In other words, in the child, output the size of the upcoming output as an int, then write the actual output; in the parent you you read the size (it's an int, so it's always the same size), then read that many bytes.

Or: define an end character and until you see that, assume you need to keep reading. This may require some sort of escaping/encoding mechanism, however, and probably won't be as fast. I think this is basically what fgets does.

Answer 4

Other posters are correct: you must have a way to specify the length of the packets yourself. One concrete, practical way to do this is with netstrings. It's simple to create and parse, and it's supported by some common frameworks such as Twisted.

Answer 5

Since it seems that you intend to make a single read of all the data from the pipe, I think the following will serve you better than delimiter+encoding or miniheader techniques suggested in other answers:

From the pipe (7) manpage:

If all file descriptors referring to the write end of a pipe have been closed, then an attempt to read(2) from the pipe will see end-of-file (read(2) will return 0).

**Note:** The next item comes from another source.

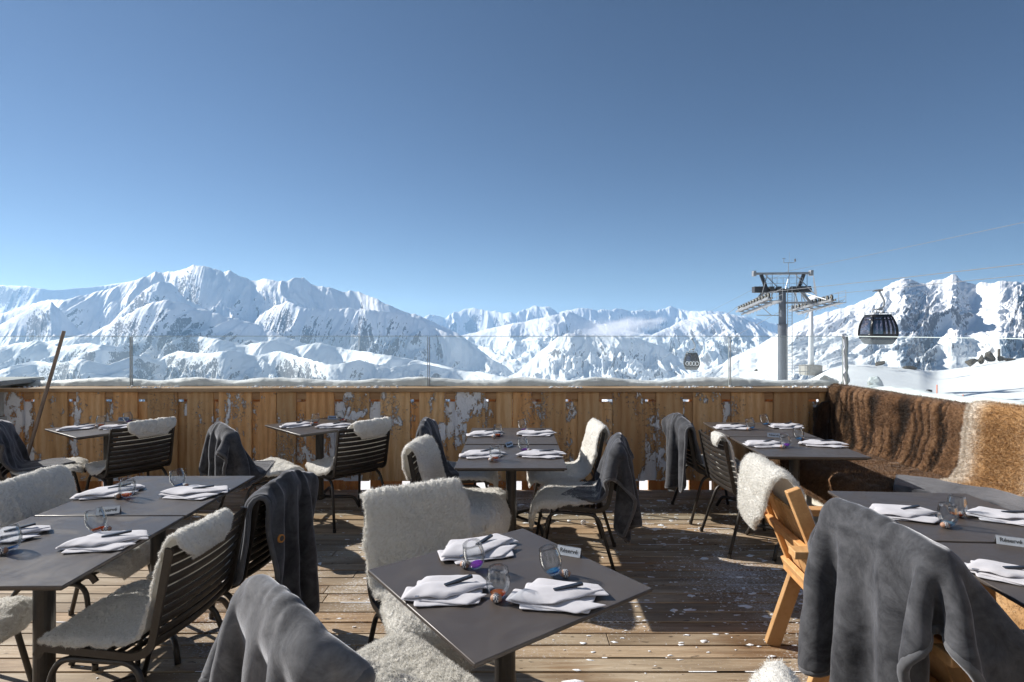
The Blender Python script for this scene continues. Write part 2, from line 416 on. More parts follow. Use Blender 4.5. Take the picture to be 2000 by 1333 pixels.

The following example was taken from the pipe (2) manpage and reversed so that the child does the writing, the parent the reading (just to be sure). I also added a variable size buffer. The child will sleep for 5 seconds. The delay will ensure that the exit() of the child can have nothing to do with pipeio (the parent will print a complete line before the child exits).

#include <sys/wait.h>
#include <assert.h>
#include <stdio.h>
#include <stdlib.h>
#include <unistd.h>
#include <string.h>

char *
slurpfd(int fd)
{
    const int bytes_at_a_time = 2;
    char *read_buffer = NULL;
    int buffer_size = 0;
    int buffer_offset = 0;
    int chars_io;
    while (1) {
      if (buffer_offset + bytes_at_a_time > buffer_size) {
        buffer_size = bytes_at_a_time + buffer_size * 2;
        read_buffer = realloc(read_buffer, buffer_size);
        if (!read_buffer) {
          perror("memory");
          exit(EXIT_FAILURE);
        }
      }

      chars_io = read(fd,
               read_buffer + buffer_offset,
               bytes_at_a_time);
      if (chars_io <= 0) break;
      buffer_offset += chars_io;
    }

    if (chars_io < 0) {
      perror("read");
      exit(EXIT_FAILURE);
    }

    return read_buffer; /* caller gets to free it */
}

int
main(int argc, char *argv[])
{
  int pipefd[2];
  pid_t cpid;

  assert(argc == 2);

  if (pipe(pipefd) == -1) {
    perror("pipe");
    exit(EXIT_FAILURE);
  }

  cpid = fork();
  if (cpid == -1) {
    perror("fork");
    exit(EXIT_FAILURE);
  }

  if (cpid == 0) {     /* Child writes argv[1] to pipe */
    close(pipefd[0]);  /* Close unused read end */

    write(pipefd[1], argv[1], strlen(argv[1]) + 1);

    close(pipefd[1]);  /* Reader will see EOF */
    /* sleep before exit to make sure that there
       will be a delay after the parent prints it's
       output */
    sleep(5);
    exit(EXIT_SUCCESS);
  } else {             /* Parent reads from pipe */
    close(pipefd[1]);  /* Close unused write end */

    puts(slurpfd(pipefd[0]));

    close(pipefd[0]);
    wait(NULL);        /* Wait for child */
    _exit(EXIT_SUCCESS);
  }
}

---

From your comment I see now that you may want to read the data as it becomes available, to update the UI or whatever, to reflect your system's status. To do that open the pipe in non-blocking (O_NONBLOCK) mode. Read repeatedly whatever is available until -1 is returnd and errno == EAGAIN and do your parsing. Repeat unil read returns 0, which indicates that the child has closed the pipe.

To use an in-memory buffer for File* functions you can use fmemopen() in the GNU C library.

Answer 6

You might try using IPC message queues if your messages are not too big.